Key applications for VIVID® include:

• Casing and completion evaluation with the acoustic technology able to detect leaks while logging dynamically in the presence of road or surface noise; characterize leak responses in gas and liquid, and gas bubble flow; locate gas migration behind casing that was previously below detection thresholds and identify cross flow behind perforations.
• Cement performance evaluation with VIVID® determining the sealing quality of the cement; evaluating flow in the presence of micro-annuli; and establishing minimum flow levels through a cement barrier.
• Turbulence mapping where turbulent flow can be mapped in real-time with VIVID®‘s full broadband spectrum and sensitivity supporting production flow characterization and mitigation of completion damage.

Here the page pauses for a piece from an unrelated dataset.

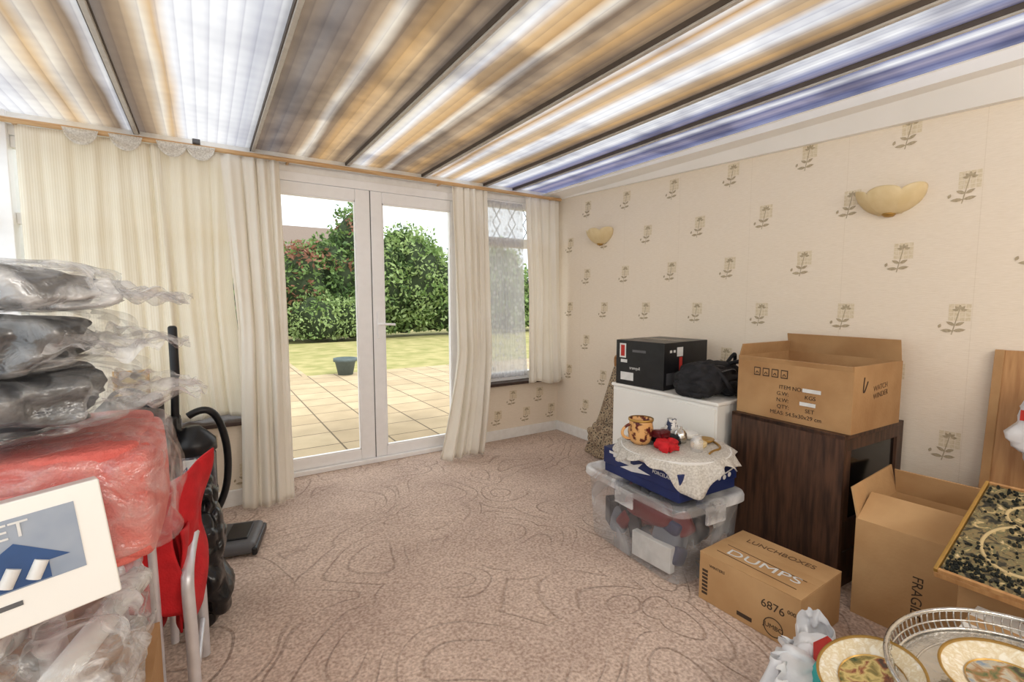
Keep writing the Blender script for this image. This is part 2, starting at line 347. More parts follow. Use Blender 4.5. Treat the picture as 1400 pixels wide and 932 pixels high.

• Downhole sand detection in flowing wells using VIVID®’s powerful statistical sampling techniques to reliably separate flow induced noise from the time limited signal generated from particle impacts. In addition to simple impact counting to give relative sand rates, advanced processing allows total impact energy analysis to be performed which allows more complex zonal evaluation of the properties of produced sand.